◆ REQUIRED TASK
Repeat the whole listing exactly.

(Scripts that build scenes)
========
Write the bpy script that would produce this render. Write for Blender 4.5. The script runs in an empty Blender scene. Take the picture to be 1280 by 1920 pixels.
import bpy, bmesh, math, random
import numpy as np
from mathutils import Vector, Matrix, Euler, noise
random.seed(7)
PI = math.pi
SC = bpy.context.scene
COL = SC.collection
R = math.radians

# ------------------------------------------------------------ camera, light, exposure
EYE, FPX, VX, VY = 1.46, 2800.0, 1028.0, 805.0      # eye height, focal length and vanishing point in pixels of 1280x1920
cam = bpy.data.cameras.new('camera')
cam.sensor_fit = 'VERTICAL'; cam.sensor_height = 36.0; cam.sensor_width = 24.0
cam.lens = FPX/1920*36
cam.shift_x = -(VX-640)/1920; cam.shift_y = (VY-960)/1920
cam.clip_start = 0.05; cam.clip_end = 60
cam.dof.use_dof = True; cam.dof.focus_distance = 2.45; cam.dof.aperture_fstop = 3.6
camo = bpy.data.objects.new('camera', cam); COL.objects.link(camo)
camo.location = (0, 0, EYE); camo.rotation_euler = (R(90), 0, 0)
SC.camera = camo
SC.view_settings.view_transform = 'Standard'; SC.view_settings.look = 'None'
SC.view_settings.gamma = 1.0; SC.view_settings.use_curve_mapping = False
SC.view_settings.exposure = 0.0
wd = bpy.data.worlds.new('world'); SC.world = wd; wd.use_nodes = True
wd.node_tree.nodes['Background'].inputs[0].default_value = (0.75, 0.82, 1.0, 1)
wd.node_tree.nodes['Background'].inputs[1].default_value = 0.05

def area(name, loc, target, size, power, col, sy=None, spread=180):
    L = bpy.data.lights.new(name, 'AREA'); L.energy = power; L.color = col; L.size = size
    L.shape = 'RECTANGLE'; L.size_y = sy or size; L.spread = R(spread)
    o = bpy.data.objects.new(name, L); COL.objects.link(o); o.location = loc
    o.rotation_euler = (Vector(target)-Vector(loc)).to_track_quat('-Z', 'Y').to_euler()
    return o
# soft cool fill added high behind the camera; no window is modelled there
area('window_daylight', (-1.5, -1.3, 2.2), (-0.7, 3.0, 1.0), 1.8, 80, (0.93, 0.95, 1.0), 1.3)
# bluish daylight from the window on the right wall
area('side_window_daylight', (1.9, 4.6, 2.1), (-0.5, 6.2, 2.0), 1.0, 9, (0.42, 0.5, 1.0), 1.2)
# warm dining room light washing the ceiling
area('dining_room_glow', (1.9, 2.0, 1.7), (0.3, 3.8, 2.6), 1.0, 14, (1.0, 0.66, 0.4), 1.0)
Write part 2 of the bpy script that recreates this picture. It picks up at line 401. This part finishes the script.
========
◆ SOLUTION TO THE EXERCISE
Write the bpy script that would produce this render. Write for Blender 4.5. The script runs in an empty Blender scene. Take the picture to be 1280 by 1920 pixels.
import bpy, bmesh, math, random
import numpy as np
from mathutils import Vector, Matrix, Euler, noise
random.seed(7)
PI = math.pi
SC = bpy.context.scene
COL = SC.collection
R = math.radians

# ------------------------------------------------------------ camera, light, exposure
EYE, FPX, VX, VY = 1.46, 2800.0, 1028.0, 805.0      # eye height, focal length and vanishing point in pixels of 1280x1920
cam = bpy.data.cameras.new('camera')
cam.sensor_fit = 'VERTICAL'; cam.sensor_height = 36.0; cam.sensor_width = 24.0
cam.lens = FPX/1920*36
cam.shift_x = -(VX-640)/1920; cam.shift_y = (VY-960)/1920
cam.clip_start = 0.05; cam.clip_end = 60
cam.dof.use_dof = True; cam.dof.focus_distance = 2.45; cam.dof.aperture_fstop = 3.6
camo = bpy.data.objects.new('camera', cam); COL.objects.link(camo)
camo.location = (0, 0, EYE); camo.rotation_euler = (R(90), 0, 0)
SC.camera = camo
SC.view_settings.view_transform = 'Standard'; SC.view_settings.look = 'None'
SC.view_settings.gamma = 1.0; SC.view_settings.use_curve_mapping = False
SC.view_settings.exposure = 0.0
wd = bpy.data.worlds.new('world'); SC.world = wd; wd.use_nodes = True
wd.node_tree.nodes['Background'].inputs[0].default_value = (0.75, 0.82, 1.0, 1)
wd.node_tree.nodes['Background'].inputs[1].default_value = 0.05

def area(name, loc, target, size, power, col, sy=None, spread=180):
    L = bpy.data.lights.new(name, 'AREA'); L.energy = power; L.color = col; L.size = size
    L.shape = 'RECTANGLE'; L.size_y = sy or size; L.spread = R(spread)
    o = bpy.data.objects.new(name, L); COL.objects.link(o); o.location = loc
    o.rotation_euler = (Vector(target)-Vector(loc)).to_track_quat('-Z', 'Y').to_euler()
    return o
# soft cool fill added high behind the camera; no window is modelled there
area('window_daylight', (-1.5, -1.3, 2.2), (-0.7, 3.0, 1.0), 1.8, 80, (0.93, 0.95, 1.0), 1.3)
# bluish daylight from the window on the right wall
area('side_window_daylight', (1.9, 4.6, 2.1), (-0.5, 6.2, 2.0), 1.0, 9, (0.42, 0.5, 1.0), 1.2)
# warm dining room light washing the ceiling
area('dining_room_glow', (1.9, 2.0, 1.7), (0.3, 3.8, 2.6), 1.0, 14, (1.0, 0.66, 0.4), 1.0)
Write part 2 of the bpy script that recreates this picture. It picks up at line 401. This part finishes the script.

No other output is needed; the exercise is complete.